(Your task) Give the data a second time, exactly and in full.

★ ★ ★ ★

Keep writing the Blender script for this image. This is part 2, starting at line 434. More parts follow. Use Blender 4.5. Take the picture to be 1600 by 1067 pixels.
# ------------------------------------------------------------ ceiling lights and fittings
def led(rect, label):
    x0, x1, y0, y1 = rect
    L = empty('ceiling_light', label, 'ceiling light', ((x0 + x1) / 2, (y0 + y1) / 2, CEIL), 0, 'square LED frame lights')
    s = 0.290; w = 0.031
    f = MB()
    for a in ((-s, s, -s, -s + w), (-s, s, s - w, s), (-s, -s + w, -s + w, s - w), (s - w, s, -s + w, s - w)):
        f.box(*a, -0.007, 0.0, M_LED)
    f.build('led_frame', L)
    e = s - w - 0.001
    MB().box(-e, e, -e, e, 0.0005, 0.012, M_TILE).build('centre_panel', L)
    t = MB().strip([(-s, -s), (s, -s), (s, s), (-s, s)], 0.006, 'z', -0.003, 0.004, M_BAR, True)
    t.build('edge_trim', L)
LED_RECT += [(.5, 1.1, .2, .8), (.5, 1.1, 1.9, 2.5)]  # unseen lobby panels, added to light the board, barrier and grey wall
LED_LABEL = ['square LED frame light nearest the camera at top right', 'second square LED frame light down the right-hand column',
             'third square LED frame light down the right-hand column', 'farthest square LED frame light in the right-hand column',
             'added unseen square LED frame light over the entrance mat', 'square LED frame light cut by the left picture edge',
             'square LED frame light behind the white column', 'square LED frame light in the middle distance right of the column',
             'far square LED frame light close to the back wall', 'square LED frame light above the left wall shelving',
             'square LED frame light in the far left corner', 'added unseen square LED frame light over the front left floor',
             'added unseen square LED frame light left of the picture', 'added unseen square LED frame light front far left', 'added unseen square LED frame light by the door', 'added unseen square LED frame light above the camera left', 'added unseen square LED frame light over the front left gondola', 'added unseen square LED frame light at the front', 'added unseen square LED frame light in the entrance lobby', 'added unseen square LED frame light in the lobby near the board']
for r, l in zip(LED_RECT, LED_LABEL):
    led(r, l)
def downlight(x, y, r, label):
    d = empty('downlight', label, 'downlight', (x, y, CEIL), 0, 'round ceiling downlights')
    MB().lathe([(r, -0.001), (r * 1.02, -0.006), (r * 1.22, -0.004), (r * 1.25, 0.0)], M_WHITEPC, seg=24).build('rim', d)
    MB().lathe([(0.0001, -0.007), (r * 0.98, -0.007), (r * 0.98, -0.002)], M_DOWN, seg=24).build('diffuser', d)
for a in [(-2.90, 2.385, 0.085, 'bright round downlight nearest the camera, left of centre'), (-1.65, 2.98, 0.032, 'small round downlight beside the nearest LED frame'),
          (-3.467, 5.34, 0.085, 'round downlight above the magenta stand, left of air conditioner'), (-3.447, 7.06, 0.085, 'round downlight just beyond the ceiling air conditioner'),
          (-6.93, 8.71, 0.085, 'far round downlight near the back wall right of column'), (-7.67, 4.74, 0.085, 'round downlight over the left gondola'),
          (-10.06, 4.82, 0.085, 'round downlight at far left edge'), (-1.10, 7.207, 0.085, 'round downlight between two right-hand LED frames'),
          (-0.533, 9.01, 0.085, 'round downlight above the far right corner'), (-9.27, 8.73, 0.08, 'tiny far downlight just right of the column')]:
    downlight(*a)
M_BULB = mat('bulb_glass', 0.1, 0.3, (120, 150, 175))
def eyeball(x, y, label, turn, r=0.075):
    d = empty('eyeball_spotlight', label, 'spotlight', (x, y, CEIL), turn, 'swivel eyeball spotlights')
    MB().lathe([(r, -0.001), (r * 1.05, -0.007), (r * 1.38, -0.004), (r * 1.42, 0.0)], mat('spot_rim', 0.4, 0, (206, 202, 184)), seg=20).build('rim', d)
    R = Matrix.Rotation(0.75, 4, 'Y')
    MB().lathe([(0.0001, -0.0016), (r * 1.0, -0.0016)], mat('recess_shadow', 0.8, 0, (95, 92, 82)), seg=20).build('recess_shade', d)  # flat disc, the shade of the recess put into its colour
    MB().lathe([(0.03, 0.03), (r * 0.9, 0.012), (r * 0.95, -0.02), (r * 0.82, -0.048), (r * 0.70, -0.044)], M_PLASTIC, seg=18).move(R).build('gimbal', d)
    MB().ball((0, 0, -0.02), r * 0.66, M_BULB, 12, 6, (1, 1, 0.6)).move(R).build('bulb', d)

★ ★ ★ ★

(Task response)
Keep writing the Blender script for this image. This is part 2, starting at line 434. More parts follow. Use Blender 4.5. Take the picture to be 1600 by 1067 pixels.
# ------------------------------------------------------------ ceiling lights and fittings
def led(rect, label):
    x0, x1, y0, y1 = rect
    L = empty('ceiling_light', label, 'ceiling light', ((x0 + x1) / 2, (y0 + y1) / 2, CEIL), 0, 'square LED frame lights')
    s = 0.290; w = 0.031
    f = MB()
    for a in ((-s, s, -s, -s + w), (-s, s, s - w, s), (-s, -s + w, -s + w, s - w), (s - w, s, -s + w, s - w)):
        f.box(*a, -0.007, 0.0, M_LED)
    f.build('led_frame', L)
    e = s - w - 0.001
    MB().box(-e, e, -e, e, 0.0005, 0.012, M_TILE).build('centre_panel', L)
    t = MB().strip([(-s, -s), (s, -s), (s, s), (-s, s)], 0.006, 'z', -0.003, 0.004, M_BAR, True)
    t.build('edge_trim', L)
LED_RECT += [(.5, 1.1, .2, .8), (.5, 1.1, 1.9, 2.5)]  # unseen lobby panels, added to light the board, barrier and grey wall
LED_LABEL = ['square LED frame light nearest the camera at top right', 'second square LED frame light down the right-hand column',
             'third square LED frame light down the right-hand column', 'farthest square LED frame light in the right-hand column',
             'added unseen square LED frame light over the entrance mat', 'square LED frame light cut by the left picture edge',
             'square LED frame light behind the white column', 'square LED frame light in the middle distance right of the column',
             'far square LED frame light close to the back wall', 'square LED frame light above the left wall shelving',
             'square LED frame light in the far left corner', 'added unseen square LED frame light over the front left floor',
             'added unseen square LED frame light left of the picture', 'added unseen square LED frame light front far left', 'added unseen square LED frame light by the door', 'added unseen square LED frame light above the camera left', 'added unseen square LED frame light over the front left gondola', 'added unseen square LED frame light at the front', 'added unseen square LED frame light in the entrance lobby', 'added unseen square LED frame light in the lobby near the board']
for r, l in zip(LED_RECT, LED_LABEL):
    led(r, l)
def downlight(x, y, r, label):
    d = empty('downlight', label, 'downlight', (x, y, CEIL), 0, 'round ceiling downlights')
    MB().lathe([(r, -0.001), (r * 1.02, -0.006), (r * 1.22, -0.004), (r * 1.25, 0.0)], M_WHITEPC, seg=24).build('rim', d)
    MB().lathe([(0.0001, -0.007), (r * 0.98, -0.007), (r * 0.98, -0.002)], M_DOWN, seg=24).build('diffuser', d)
for a in [(-2.90, 2.385, 0.085, 'bright round downlight nearest the camera, left of centre'), (-1.65, 2.98, 0.032, 'small round downlight beside the nearest LED frame'),
          (-3.467, 5.34, 0.085, 'round downlight above the magenta stand, left of air conditioner'), (-3.447, 7.06, 0.085, 'round downlight just beyond the ceiling air conditioner'),
          (-6.93, 8.71, 0.085, 'far round downlight near the back wall right of column'), (-7.67, 4.74, 0.085, 'round downlight over the left gondola'),
          (-10.06, 4.82, 0.085, 'round downlight at far left edge'), (-1.10, 7.207, 0.085, 'round downlight between two right-hand LED frames'),
          (-0.533, 9.01, 0.085, 'round downlight above the far right corner'), (-9.27, 8.73, 0.08, 'tiny far downlight just right of the column')]:
    downlight(*a)
M_BULB = mat('bulb_glass', 0.1, 0.3, (120, 150, 175))
def eyeball(x, y, label, turn, r=0.075):
    d = empty('eyeball_spotlight', label, 'spotlight', (x, y, CEIL), turn, 'swivel eyeball spotlights')
    MB().lathe([(r, -0.001), (r * 1.05, -0.007), (r * 1.38, -0.004), (r * 1.42, 0.0)], mat('spot_rim', 0.4, 0, (206, 202, 184)), seg=20).build('rim', d)
    R = Matrix.Rotation(0.75, 4, 'Y')
    MB().lathe([(0.0001, -0.0016), (r * 1.0, -0.0016)], mat('recess_shadow', 0.8, 0, (95, 92, 82)), seg=20).build('recess_shade', d)  # flat disc, the shade of the recess put into its colour
    MB().lathe([(0.03, 0.03), (r * 0.9, 0.012), (r * 0.95, -0.02), (r * 0.82, -0.048), (r * 0.70, -0.044)], M_PLASTIC, seg=18).move(R).build('gimbal', d)
    MB().ball((0, 0, -0.02), r * 0.66, M_BULB, 12, 6, (1, 1, 0.6)).move(R).build('bulb', d)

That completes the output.